The Haines Assembly reversed itself on a decision to open up a new area to heliisking.

The unexpected change adds new tension to the long-simmering debate about expanding the sport’s footprint in Haines.

Last week, the Haines Assembly backtracked on opening a new heliski area.

The Assembly approved two parcels of land for heliskiing in December. This week, Assembly member Stephanie Scott wanted to remove one — area S2, in the Takhinsha Mountains. She wanted to add three new parcels: S5, AH1, and AH4a.

“The reason I want to eliminate S2 is because it’s an area of high concern to ADF&G,” Scott said. “I want to adhere to their recommendations because they are the experts.

The Department of Fish and Game has weighed in on possible heliski areas because of the industry’s potential to disrupt mountain goat and denning brown bear habitats. The Assembly voted to remove S2, but tensions flared when it came to opening the other three areas to industry. Fish and Game had ranked them of lower concern.

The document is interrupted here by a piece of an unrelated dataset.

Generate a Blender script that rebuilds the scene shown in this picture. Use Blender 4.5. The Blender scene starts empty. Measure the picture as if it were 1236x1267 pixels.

“Since the committee approved of these, since the manager approved of these, I think we need to go along with that point of view,” Scott said.

Some members felt just because areas were ranked lower on ADF&G’s level of concern, didn’t mean they weren’t still concerning.

“All of the zones are of high concern for ADF&G. Those four are just the least damning of all of them, and gun to their head, those would be the ones they’d have to choose,” Assembly member Sean Maidy said.

“I’m not going to support this motion because I don’t trust Fish and Game when they say these areas are of less concern,” member Tom Morphet said.

Member Heather Lende came to the same conclusion for a different reason.

“When we heard from the heliski industry, they said they hadn’t used all their ski days, no one was being turned away. This wasn’t an issue of curtailing an industry,” she said.

In the end, the vote to add three new areas failed four to two.

Scott “Sunny” Sundberg, owns heliski company Southeast East Alaska Backcountry Adventures (SEABA). His company originally requested area S2 be opened to skiing.

“After hearing they had adopted S2, I was hopeful that we were moving beyond some of the old argument and rhetoric that surrounded the heliski map issue,” he says. “I really wasn’t aware that it was going to be back on the table.”

The S2 area: first approved, but ultimately rejected, for heliskiing. (Map courtesy of ADF&G.)

S2 is a 174-acre parcel of land at the bottom of a continuous slope already open for skiing, Sundberg says. He sees it as a buffer that would make his clients safer.
“Our guest safety, the safety of human beings is not as important as potential disturbance to wildlife. And that is upsetting.”

According to Fish and Game’s, S2 is a site of “special concern,” and opening it is likely to disturb mountain goats, and potentially bears.


The Assembly did seem to agree on one thing: it was a good idea to get the heliski industry and the Department of Fish and Game to talk face-to-face about creating a map that will work for wildlife and skiers.

Lende was optimistic.

“We’re in a really good position right now, with ADF&G working with the heliski operators, to potentially come up with a lot more area that they can ski and use without impacting the natural environment,” she said. “And I’m really hopeful that’s going to happen.”

Though no details have been formalized, Sundberg says the heliski industry is open to meeting. They want to find a balance to protect natural resources, too, he says: their business depends on it.

The Borough has been wrestling with whether to open more places — and which places — for heliskiing for more than a year and a half. So far, only one area, AH2a in the Porcupine region, is on its way to being opened.